Task details: Only the lines from the start up to and including the line containing "mirror_tree(bench, None, 'left" should be repeated, word for word.

** begin Supplied information **

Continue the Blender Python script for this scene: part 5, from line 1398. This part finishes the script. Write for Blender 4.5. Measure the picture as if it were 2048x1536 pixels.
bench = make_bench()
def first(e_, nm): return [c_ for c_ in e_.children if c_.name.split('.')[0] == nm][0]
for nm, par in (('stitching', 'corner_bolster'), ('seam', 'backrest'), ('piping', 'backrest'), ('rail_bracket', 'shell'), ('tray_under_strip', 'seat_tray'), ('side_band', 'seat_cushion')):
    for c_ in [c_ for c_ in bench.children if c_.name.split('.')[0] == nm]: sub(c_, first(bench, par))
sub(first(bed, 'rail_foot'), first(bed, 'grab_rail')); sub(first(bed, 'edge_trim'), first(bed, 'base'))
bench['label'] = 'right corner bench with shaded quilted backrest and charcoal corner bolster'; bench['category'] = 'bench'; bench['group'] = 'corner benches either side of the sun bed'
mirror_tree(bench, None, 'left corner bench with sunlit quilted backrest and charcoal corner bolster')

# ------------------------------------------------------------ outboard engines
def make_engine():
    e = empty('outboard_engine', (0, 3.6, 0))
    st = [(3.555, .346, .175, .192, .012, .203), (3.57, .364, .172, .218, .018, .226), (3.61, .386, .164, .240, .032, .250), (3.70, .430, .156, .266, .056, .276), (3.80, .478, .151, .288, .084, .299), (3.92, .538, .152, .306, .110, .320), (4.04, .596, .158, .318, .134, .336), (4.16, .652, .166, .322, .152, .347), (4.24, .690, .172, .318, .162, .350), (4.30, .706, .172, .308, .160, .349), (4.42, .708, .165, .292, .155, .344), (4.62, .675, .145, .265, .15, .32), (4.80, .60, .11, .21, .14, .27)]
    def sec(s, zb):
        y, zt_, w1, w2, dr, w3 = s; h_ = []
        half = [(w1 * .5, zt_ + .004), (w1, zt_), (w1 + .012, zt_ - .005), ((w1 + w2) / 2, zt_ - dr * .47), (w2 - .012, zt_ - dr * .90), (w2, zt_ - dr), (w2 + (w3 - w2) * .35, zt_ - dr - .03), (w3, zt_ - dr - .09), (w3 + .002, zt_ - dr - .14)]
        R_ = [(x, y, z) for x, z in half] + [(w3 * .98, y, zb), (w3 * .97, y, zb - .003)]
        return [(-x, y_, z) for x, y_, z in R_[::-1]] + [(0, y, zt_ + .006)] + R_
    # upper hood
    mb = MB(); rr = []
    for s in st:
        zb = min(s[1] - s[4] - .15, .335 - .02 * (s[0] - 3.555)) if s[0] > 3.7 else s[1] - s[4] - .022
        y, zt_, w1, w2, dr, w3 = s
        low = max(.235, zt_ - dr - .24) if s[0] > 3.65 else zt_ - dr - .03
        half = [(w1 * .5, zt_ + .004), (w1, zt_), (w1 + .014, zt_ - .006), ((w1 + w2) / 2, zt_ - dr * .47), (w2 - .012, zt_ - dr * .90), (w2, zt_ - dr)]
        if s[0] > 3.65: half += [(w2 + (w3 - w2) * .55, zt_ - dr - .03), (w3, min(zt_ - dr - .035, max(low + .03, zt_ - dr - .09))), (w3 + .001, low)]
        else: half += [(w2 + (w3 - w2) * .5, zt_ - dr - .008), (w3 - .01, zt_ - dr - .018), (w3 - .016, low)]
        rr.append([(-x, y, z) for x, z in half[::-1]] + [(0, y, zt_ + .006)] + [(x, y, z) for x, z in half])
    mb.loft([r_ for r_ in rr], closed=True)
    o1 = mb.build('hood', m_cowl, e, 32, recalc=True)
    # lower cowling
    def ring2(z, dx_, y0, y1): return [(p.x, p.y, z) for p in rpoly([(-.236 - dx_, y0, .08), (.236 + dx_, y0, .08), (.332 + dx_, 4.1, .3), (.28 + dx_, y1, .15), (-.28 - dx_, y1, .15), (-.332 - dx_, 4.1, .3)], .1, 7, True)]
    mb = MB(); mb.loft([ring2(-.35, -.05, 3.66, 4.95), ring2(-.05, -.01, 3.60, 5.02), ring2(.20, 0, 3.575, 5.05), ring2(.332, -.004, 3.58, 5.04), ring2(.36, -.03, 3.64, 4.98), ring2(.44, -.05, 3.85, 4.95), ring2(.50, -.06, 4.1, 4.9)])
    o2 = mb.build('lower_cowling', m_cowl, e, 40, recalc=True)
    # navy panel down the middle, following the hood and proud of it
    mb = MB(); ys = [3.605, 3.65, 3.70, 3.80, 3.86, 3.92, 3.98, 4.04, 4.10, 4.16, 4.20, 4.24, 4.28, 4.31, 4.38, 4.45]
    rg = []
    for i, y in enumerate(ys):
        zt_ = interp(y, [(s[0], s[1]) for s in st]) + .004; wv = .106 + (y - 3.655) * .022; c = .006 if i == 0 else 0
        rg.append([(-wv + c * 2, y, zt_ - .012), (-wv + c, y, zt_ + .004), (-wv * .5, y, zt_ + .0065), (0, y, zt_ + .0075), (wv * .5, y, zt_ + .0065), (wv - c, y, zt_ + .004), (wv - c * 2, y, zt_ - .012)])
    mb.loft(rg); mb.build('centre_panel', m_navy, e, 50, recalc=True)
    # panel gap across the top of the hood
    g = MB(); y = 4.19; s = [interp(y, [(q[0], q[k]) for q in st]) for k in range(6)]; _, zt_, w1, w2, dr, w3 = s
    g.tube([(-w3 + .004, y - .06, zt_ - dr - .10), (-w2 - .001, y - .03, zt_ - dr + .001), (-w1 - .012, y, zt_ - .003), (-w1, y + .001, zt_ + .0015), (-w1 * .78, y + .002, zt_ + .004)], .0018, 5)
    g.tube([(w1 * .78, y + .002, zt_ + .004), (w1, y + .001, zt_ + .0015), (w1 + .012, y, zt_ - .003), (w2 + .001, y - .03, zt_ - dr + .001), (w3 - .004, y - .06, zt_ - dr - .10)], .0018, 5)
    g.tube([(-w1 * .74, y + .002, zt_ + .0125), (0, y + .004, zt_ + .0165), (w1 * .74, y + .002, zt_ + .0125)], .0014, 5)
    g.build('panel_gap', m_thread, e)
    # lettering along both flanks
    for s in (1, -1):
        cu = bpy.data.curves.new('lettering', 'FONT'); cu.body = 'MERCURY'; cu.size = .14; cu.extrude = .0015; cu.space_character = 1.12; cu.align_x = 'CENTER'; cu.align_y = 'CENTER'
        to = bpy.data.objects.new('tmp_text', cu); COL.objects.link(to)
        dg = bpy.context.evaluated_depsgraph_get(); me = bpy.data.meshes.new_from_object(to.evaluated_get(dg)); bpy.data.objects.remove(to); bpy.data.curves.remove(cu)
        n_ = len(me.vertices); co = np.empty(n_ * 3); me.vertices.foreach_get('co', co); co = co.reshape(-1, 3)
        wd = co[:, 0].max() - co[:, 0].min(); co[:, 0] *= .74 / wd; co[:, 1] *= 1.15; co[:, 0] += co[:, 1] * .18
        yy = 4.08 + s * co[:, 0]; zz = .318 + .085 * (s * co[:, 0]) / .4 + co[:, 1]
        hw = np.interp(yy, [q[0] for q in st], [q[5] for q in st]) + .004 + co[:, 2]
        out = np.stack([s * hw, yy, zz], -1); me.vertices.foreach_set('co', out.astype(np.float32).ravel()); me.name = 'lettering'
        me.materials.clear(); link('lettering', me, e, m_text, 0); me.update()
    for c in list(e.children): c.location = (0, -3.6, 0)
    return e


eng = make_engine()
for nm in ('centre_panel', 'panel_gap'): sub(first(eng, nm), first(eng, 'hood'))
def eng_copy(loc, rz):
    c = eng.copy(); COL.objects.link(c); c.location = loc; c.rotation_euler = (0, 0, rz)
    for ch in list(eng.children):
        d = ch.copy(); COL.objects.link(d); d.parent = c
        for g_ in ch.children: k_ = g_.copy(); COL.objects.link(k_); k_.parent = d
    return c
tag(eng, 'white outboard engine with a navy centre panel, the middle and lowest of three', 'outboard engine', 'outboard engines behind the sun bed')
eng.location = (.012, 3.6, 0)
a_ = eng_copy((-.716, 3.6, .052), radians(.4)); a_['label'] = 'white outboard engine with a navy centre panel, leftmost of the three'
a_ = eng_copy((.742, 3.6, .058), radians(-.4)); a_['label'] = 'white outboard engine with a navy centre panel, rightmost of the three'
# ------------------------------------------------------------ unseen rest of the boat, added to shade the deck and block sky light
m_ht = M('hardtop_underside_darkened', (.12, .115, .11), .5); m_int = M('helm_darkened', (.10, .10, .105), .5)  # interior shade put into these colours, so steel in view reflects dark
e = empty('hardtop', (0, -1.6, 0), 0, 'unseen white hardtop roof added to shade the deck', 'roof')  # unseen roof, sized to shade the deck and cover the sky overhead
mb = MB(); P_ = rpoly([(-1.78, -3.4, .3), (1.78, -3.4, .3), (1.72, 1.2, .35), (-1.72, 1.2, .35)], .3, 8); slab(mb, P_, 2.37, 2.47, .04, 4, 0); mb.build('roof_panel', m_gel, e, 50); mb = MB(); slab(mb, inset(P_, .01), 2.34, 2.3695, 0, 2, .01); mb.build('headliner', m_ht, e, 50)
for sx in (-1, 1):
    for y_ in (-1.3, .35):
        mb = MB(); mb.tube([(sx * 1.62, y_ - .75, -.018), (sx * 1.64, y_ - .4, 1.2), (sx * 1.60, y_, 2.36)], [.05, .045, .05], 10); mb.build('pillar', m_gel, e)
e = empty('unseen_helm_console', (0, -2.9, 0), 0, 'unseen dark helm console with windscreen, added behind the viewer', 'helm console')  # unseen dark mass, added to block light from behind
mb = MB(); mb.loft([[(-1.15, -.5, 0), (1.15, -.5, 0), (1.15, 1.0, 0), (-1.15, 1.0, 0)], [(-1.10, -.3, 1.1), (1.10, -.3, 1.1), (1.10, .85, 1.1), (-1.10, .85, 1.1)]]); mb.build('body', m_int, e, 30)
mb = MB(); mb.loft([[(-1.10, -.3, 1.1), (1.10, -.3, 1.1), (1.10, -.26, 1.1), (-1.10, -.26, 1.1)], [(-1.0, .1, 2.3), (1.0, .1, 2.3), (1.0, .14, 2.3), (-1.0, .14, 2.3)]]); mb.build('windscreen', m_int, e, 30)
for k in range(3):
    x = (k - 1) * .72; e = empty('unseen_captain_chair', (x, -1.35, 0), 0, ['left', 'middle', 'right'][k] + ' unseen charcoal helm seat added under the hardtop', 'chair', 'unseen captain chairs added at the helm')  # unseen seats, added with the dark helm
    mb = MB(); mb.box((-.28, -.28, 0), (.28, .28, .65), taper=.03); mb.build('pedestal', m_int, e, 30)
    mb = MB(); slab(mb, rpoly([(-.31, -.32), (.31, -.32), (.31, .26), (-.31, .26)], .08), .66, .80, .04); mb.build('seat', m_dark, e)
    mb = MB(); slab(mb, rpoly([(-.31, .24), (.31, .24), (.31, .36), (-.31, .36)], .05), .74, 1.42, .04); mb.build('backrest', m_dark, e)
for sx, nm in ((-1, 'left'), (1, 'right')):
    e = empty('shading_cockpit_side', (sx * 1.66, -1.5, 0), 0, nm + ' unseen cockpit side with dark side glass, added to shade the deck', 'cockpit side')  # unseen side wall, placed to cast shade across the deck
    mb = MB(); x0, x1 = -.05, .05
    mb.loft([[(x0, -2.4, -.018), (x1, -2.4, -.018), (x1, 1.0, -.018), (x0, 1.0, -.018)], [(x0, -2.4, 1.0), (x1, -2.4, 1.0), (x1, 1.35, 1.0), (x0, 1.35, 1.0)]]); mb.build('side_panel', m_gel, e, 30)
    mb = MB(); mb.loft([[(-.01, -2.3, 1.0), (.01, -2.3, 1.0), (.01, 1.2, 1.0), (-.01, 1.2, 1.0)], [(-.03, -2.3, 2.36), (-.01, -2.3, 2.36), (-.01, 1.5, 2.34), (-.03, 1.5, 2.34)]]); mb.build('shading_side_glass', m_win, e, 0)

** end Supplied information **

Exercise solution:
Continue the Blender Python script for this scene: part 5, from line 1398. This part finishes the script. Write for Blender 4.5. Measure the picture as if it were 2048x1536 pixels.
bench = make_bench()
def first(e_, nm): return [c_ for c_ in e_.children if c_.name.split('.')[0] == nm][0]
for nm, par in (('stitching', 'corner_bolster'), ('seam', 'backrest'), ('piping', 'backrest'), ('rail_bracket', 'shell'), ('tray_under_strip', 'seat_tray'), ('side_band', 'seat_cushion')):
    for c_ in [c_ for c_ in bench.children if c_.name.split('.')[0] == nm]: sub(c_, first(bench, par))
sub(first(bed, 'rail_foot'), first(bed, 'grab_rail')); sub(first(bed, 'edge_trim'), first(bed, 'base'))
bench['label'] = 'right corner bench with shaded quilted backrest and charcoal corner bolster'; bench['category'] = 'bench'; bench['group'] = 'corner benches either side of the sun bed'
mirror_tree(bench, None, 'left corner bench with sunlit quilted backrest and charcoal corner bolster')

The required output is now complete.